Компания Мейера Metro сбывала ему свою продукцию. Однако требования к кино росли с каждым годом, зрители жаждали все новых, более совершенных фильмов, и Лоув подумывал о том, как бы улучшить качество «мувис», как взять контроль над всей кинопродукцией. Посоветовавшись с юристами, он пришел к выводу: нужно объединить существующие крупные компании в одну, еще более могущественную. Кандидатами были Сэм Голдуин и Луис Мейер. Кто может возглавить альянс? После долгих обсуждений с членами совета директоров было решено отдать бразды правления Луису Мейеру, который зарекомендовал себя как сильный руководитель. Лоув положил Мейеру зарплату полторы тысячи в неделю, Талбергу – 650 долларов плюс оба получали всевозможные проценты от продажи картин, акций. Было принято решение разместить студию в Culver City, там где находилась Goldwyn Studio. Место было престижное, отлично оборудованное, со всеми надлежащими службами.

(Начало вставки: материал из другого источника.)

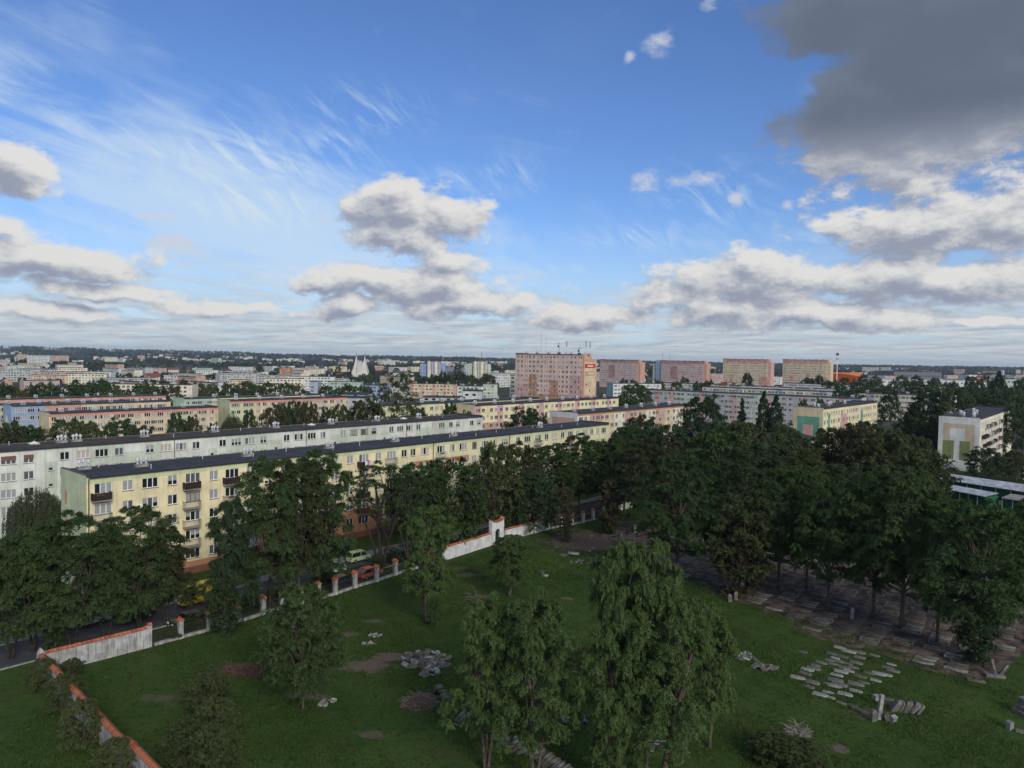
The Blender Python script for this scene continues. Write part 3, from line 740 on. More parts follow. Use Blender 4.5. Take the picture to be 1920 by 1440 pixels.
estate('peach and cream block with a blank peach gable behind the yellow block end', 1083, 776, 15.6, 1286, Wd=11, mats=[P_CRM, P_PCH, P_ORG, P_SND, P_PAL], seed=3,
    mf=lambda x, z: 2 if z > 15.0 else 1 if int(x/7) % 3 == 1 else 0 if int(x/7) % 3 == 0 else 3, cut=([7*q for q in range(1, 14)], (15.0,)),
    gmf=lambda y, z: (4 if (2.5 < y < 4.2 or 7.2 < y < 9) and z < 12.2 else 1) if 1 < y < 10 and z < 14.3 else 4, gcut=((1, 10, 2.5, 4.2, 7.2, 9), (14.3, 12.2)))
b2 = estate('yellow block with pink stair strips and an olive-yellow blank gable in the middle distance', 890, 761, 15.8, 1160, mats=[P_YEL, P_PNK, P_PCH, P_TEA, P_SND], seed=11,
    mf=lambda x, z: 1 if x % 12 < 3.2 else (0 if z > 9.5 else 2 if z > 5 else 3), cut=([12*q+e for q in range(0, 9) for e in (0, 3.2)][1:], (9.5, 5)), gmf=lambda y, z: 4)
estate('lemon green block partly behind the tall birch in the middle distance', 700, 762, 15.6, 1012, mats=[P_LYE, P_GRN, P_MNT], mf=stripe([0, 1, 0, 2], 12), seed=12)
# low left group
estate('cream and salmon block with a pointed arch painted on its beige gable', 92, 776, 11.4, 409, mats=[P_SND, P_SAL, P_CRM, P_GRN], mf=lambda x, z: 1 if z > 14.6 else (0 if int(x/12) % 3 else 3) if x > 40 else 0, seed=13,
    gmf=lambda y, z: 1 if 3.2 < y < 6.8 and z < 12 - abs(y-5)*1.6 and not (4.1 < y < 5.9 and z < 9.5) else 0, gcut=([2+.3*q for q in range(1, 20)], [6+.4*q for q in range(16)]))
estate('light blue and salmon block with a rounded arch painted on its blue gable', 21, 762, 11.4, 320, mats=[P_BLU, P_SAL, P_CRM, P_SND], mf=lambda x, z: 0 if x < 11 else 1 if x < 24 else 3, cut=((11, 24, 36, 48), ()), seed=14,
    gmf=lambda y, z: 2 if (3 < y < 7 and z < 12-((y-5)**2)*.6 and not (4 < y < 6 and z < 9)) else 0, gcut=([3+.33*q for q in range(13)], [6+.4*q for q in range(16)]))
estate('block with dark roof and green painted wall behind the blue gabled block', -70, 762, 11.2, 245, mats=[P_GRN, P_SND], mf=stripe([0, 1], 14), seed=15)
estate('farthest dark-roofed block of the left group, salmon band under its eaves', -60, 751, 11.0, 311, mats=[P_CRM, P_SAL], mf=lambda x, z: 1 if z > 14.3 else 0, cut=([12], (14.3,)), seed=16)
estate('green gabled block with mint walls behind the block with the painted arch', 345, 748, 13.0, 600, mats=[P_GRN, P_LYE, P_MNT], mf=stripe([2, 1, 0], 12), seed=17)
estate('salmon and yellow block with an arch on its grey-green gable behind the bushy trees', 431, 752, 13.6, 650, mats=[P_SND, P_SAL, P_GAB, P_BEI, P_GRN], seed=18,
    mf=lambda x, z: 1 if z > 14.6 or (28 < x < 34 and z > 9) else (4 if x < 10 else 0), cut=((10, 28, 34), (14.6, 9)), gmf=lambda y, z: 3 if 3 < y < 7 and z < 13-((y-5)**2)*.6 and not (4 < y < 6 and z < 10.5) else 2, gcut=([3+.33*q for q in range(13)], [6+.4*q for q in range(18)]))
# right: two blocks with painted gables
def gR1(y, z):
    if 3.2 < y < 6.6 and z < 10.2: return 1
    if 1.3 < y < 8.6 and z < 13.0: return 2
    return 3
estate('yellow block whose gable is painted with a teal and pink doorway shape', 1544, 767, 17.6, 1645, Wd=9.8, mats=[P_YEL, P_PNK, P_TEA, P_SND], seed=20, base=1.2, fl=1,
    mf=lambda x, z: 2 if (5 < x < 7.5 or 44 < x < 47) and z < 14 else 1 if 19 < x < 27 and z < 13.3 else 0, cut=((5, 7.5, 44, 47, 19, 27), (14, 13.3)), gmf=gR1, gcut=((3.2, 6.6, 1.3, 8.6), (10.2, 13.0)),
    vx=[(4, .3), (9, .6), (18, .4), (27, .6), (37, .4)])
def gR2(y, z):
    if 1.2 < y < 9.4 and 3.2 < z < 14.0:
        if (1.2 < y < 4.2 or 5.6 < y < 8.3) and 3.2 < z < 8.9: return 2
        if 3.0 < y < 6.8 and 8.9 < z < 12.6: return 1
        if z < 8.9 and 4.2 <= y <= 5.6: return 1
        return 3
    return 1
bR2 = estate('off-white block whose gable carries a beige frame and two olive panels', 1838, 786, 17.2, 1899, Wd=10.6, mats=[P_CRM, P_PAL, P_OLV, P_BEI], seed=22, gmf=gR2, gcut=((1.2, 9.4, 4.2, 5.6, 8.3, 3.0, 6.8), (3.2, 14.0, 8.9, 12.6)),
    cols=[(1+3.1*k, 2.15 if k % 2 else 1.4, 'w') for k in range(14)], vx=[(3, .2), (7, .5), (12, .3), (16, .7), (24, .4), (33, .6)])
rr_ = random.Random(5)
for k in range(14):
    for s in range(5):
        if rr_.random() < .62:
            o = inst('balcony', BSLAB, bR2, (1+3.1*k, 0, 1.2+s*2.8+.05)); inst('railing', RAILS[rr_.choice([0, 0, 1, 3, 4])], o)
# right: long rows running the other way
D2 = Vector((92, -70, 0)).normalized()
estate('long grey block with pink stair strips behind the dark broad tree', 1210, 730, 16.2, 1616, d=D2, mats=[P_GRY, P_PNK, P_WGN, P_LAV], mf=lambda x, z: 1 if x % 18 > 14.6 or 7 < x < 9.5 else (2 if int(x/18) % 2 else 0), seed=30,
    cut=([18*q+e for q in range(8) for e in (0, 14.6)][1:]+[7, 9.5], (15,)))
estate('long row block ending in a lavender and cream facade by the right hand trees', 1317, 725, 16.2, 1790, d=D2, mats=[P_CRM, P_LAV, P_WHT], mf=lambda x, z: 1 if x % 26 > 22 else 0, cut=([26*q+e for q in range(8) for e in (0, 22)][1:], ()), seed=31)
estate('third dark-roofed row block counted from the pink striped one', 1300, 720, 15.6, 1600, d=D2, mats=[P_WHT, P_BEI], mf=stripe([0, 1, 0], 18), seed=32)
estate('row block with a cream end wall beyond the pink striped block', 1235, 717, 15.6, 1440, d=D2, mats=[P_CRM, P_BEI, P_WHT], mf=stripe([0, 2], 18), seed=33)
estate('low long block with pale walls below the two yellow towers', 1470, 718, 15, 1660, d=D2, mats=[P_PAL, P_SND], mf=stripe([0, 0, 1], 16), seed=34)
estate('mint and pale block behind the pink tower, blue striped gable', 1150, 719, 15.6, 1240, d=Vector((1, .35, 0)).normalized(), mats=[P_PAL, P_BLU, P_MNT], mf=lambda x, z: 0, gmf=lambda y, z: 1 if int(y/2) % 2 else 2, gcut=((2, 4, 6, 8), ()), seed=35)

# --- the pink tower with its roof aerials, and the four towers beyond
def tower(label, px, pytop, D, px2, n=11, Wd=11, yaw=None, mats=None, mf=None, cut=None, gmf=None, gcut=((), ()), seed=1, d=Vector((1, 0, 0)), aer=False, lab=None, gz=None):
    z = ZAT(px, pytop, D); a = AD(px, D, z); gz = z-(n*2.8+1.2+.55)
    lo, hi = 0.0, 200.0
    for _ in range(50):
        m = (lo+hi)/2
        if PX(a+d*m)[0] < px2: lo = m
        else: hi = m
    L_ = lo; cols = []; x = 1.0
    unit = [1.9, 1.5, 's', 1.5, 2.0, 2.0, 1.5, 's']; k = 0
    while x < L_-2.4:
        u = unit[k % 8]; k += 1
        if u == 's': cols += [(x+.4, .75, 'w2'), (x+1.9, .75, 'w2')]; x += 3.6
        else: cols.append((x, u, 'w')); x += u+.95
    b, Ht = block(label, Vector((a.x, a.y, gz)), math.atan2(d.y, d.x), L_, Wd, n, cols=cols, mats=mats, mf=mf, cut=cut, gmf=gmf, gcut=gcut, seed=seed, detail=1, name='tower_block', cat='tower block',
                  vx=[(x_, .5) for x_ in np.arange(4, L_-3, 8)])
    return b, Ht, L_, gz
def mfT(x, z):
    if z > 31.6: return 1
    s = z < 8.2+ (2.8 if 0 else 0)
    if 10 < x < 16 and z < 20.5: return 2
    if 25 < x < 31 and z < 17.3: return 2
    if x > 38.5 and z < 20.5: return 3
    if x < 10 and z < 14.5: return 3
    if 10 <= x and z < 9.0: return 2
    return 0
T1, HT1, LT1, gz1 = tower('large pink eleven-storey tower with a red sign on its gable and phone masts', 967, 663, 434, 1092, Wd=11, d=D2, mats=[P_TOW, P_PCH, P_ORG, P_PNK, P_SAL, P_SND, P_BRK, P_CRM],
    mf=mfT, cut=((10, 16, 25, 31, 38.5), (31.6, 20.5, 17.3, 14.5, 9.0)), seed=40)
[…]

Название новому предприятию было выбрано без труда: Metro-Goldwyn-Mayer Studio или, как оно именуется по сию пору – MGM. Остался прежним и фирменный знак, каким его выбрал Сэм Голдуин: львиная голова, помещенная в круг с латинской надписью: «Ars Gratia Artis», что означало «Искусство ради Искусства».

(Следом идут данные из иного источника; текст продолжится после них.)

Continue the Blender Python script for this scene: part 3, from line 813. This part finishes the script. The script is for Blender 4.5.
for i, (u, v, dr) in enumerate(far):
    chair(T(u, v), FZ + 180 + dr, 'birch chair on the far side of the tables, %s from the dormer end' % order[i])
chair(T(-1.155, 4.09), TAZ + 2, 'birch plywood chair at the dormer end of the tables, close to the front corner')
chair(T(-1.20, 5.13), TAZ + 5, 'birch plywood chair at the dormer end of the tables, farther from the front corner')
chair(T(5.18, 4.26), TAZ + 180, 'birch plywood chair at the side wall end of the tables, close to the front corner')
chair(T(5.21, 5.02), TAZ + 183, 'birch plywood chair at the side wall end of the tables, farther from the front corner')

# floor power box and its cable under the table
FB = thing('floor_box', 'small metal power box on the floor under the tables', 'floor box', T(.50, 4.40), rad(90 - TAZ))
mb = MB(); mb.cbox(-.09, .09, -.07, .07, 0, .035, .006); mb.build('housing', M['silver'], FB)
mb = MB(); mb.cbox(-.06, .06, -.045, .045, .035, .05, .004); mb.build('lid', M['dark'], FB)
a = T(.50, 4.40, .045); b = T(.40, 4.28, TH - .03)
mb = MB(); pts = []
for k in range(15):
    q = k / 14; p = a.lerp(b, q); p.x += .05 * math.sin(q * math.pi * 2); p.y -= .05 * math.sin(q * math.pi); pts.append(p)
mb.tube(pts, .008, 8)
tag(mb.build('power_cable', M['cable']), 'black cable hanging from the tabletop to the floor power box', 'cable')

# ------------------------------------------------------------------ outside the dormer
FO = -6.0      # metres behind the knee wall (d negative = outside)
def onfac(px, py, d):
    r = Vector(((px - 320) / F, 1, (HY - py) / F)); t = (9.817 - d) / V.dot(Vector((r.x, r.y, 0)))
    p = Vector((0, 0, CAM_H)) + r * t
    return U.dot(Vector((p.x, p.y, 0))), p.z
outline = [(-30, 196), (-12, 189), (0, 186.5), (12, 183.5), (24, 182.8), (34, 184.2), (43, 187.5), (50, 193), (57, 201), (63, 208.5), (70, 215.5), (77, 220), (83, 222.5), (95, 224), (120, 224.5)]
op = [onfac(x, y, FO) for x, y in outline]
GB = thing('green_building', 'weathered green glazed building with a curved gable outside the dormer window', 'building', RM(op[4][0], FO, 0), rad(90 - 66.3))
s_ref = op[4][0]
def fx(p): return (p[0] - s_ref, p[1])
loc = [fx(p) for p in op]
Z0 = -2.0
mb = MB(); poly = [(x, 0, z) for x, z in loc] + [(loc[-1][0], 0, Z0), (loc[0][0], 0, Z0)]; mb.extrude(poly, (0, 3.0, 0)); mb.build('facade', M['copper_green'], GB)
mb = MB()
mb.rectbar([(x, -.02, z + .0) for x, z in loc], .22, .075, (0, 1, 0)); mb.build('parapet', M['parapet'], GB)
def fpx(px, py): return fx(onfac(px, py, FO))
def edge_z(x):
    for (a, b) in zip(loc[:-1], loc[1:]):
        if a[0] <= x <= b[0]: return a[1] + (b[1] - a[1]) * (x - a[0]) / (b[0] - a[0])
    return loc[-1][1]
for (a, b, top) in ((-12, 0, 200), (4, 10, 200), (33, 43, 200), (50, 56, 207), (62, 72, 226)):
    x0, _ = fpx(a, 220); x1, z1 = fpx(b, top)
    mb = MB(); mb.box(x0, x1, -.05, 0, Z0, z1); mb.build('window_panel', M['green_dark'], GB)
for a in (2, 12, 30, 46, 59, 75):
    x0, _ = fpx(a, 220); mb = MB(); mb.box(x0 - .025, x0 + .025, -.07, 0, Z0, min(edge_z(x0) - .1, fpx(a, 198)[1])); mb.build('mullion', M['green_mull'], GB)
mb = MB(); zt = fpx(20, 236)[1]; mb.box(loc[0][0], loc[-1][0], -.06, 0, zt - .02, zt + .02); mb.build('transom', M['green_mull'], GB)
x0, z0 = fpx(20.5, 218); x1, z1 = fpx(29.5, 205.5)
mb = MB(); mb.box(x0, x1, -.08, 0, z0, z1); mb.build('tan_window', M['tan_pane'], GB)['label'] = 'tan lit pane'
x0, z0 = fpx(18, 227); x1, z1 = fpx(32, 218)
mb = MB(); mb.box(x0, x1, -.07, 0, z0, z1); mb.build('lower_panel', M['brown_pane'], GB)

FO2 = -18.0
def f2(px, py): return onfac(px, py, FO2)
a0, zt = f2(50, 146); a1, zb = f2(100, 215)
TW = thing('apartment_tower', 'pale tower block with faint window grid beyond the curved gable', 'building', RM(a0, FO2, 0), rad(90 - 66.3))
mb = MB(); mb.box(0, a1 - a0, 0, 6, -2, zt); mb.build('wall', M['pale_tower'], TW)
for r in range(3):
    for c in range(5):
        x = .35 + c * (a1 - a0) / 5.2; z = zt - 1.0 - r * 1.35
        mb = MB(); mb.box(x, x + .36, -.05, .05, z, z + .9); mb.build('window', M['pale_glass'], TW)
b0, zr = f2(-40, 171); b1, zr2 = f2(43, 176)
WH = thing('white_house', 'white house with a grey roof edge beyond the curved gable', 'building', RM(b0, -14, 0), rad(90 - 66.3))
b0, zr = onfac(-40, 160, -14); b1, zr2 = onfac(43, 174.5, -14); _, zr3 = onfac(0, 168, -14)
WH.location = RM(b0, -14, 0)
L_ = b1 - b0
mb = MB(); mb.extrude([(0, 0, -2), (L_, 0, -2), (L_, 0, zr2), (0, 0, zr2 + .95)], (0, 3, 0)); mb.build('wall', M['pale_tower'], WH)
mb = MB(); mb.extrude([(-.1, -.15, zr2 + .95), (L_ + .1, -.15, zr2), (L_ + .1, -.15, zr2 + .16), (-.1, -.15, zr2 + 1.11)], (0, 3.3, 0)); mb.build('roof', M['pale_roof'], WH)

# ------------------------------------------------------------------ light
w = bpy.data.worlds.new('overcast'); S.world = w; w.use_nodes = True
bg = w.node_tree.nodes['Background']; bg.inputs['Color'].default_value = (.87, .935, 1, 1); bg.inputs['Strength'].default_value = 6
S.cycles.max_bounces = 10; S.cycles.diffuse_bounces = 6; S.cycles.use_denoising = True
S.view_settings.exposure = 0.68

Три года спустя Мейер поменял фирменный знак. С этой целью были сделаны съемки рычащих львов, а потом смонтированы так, что получился один, весьма устрашающий хищник.
Обязанностей у новой администрации, согласно заключенному договору, было немало. Среди них – производить не менее 15 фильмов в год, увеличить штат студии до нескольких тысяч, работать над новыми сценариями, выбирать для них режиссеров, словом – работы было огромное количество, и Мейер с Талбергом были в восторге. Открылись новые горизонты, к которым Л. Б. устремился с характерным для него энтузиазмом.
26 апреля 1924 года состоялось торжественное открытие Metro-Goldwyn-Mayer Studio. Это было потрясающее зрелище. Было все: парад длинноногих герлс, военноморской духовой оркестр, начищенные трубы сверкали на весеннем солнце, соперничая с ослепительными улыбками старлеток, в небе кружили дирижабли, был салют, фейерверк, горы еды, пива, фруктов и мороженого, телеграммы от знаменитостей и президента Америки Кулиджа.
Луису Мейеру вручили огромный золотой ключ от студии. В ответной краткой, но прочувствованной речи, он поблагодарил за выраженное доверие и заверил, что не пожалеет ничего для того, чтоб его оправдать. Он говорил не по бумажке, а от всего сердца. Торжественное открытие закончилось банкетом. А на следующий день в шесть часов утра Мейер был в своем рабочем кабинете.
Аббревиатура MGM вскоре стала мишенью для насмешек. Чаще всего ее расшифровывали как Mayer’s – Ganz-Mishpochen, в переводе с идиш означавшее: «Большое семейство Мейера». В этой, не обидной и даже льстящей самолюбию Мейера, шутке, была большая доля правды. Он рассматривал MGM как свою семью, в которой он был отцом, лидером. Об этом он уведомлял всех своих вновь нанятых сотрудников. Часто он бывал деспотичен, несправедлив, но, со свойственной ему эмоциональностью, вдруг начинал осыпать счастливчика царскими милостями.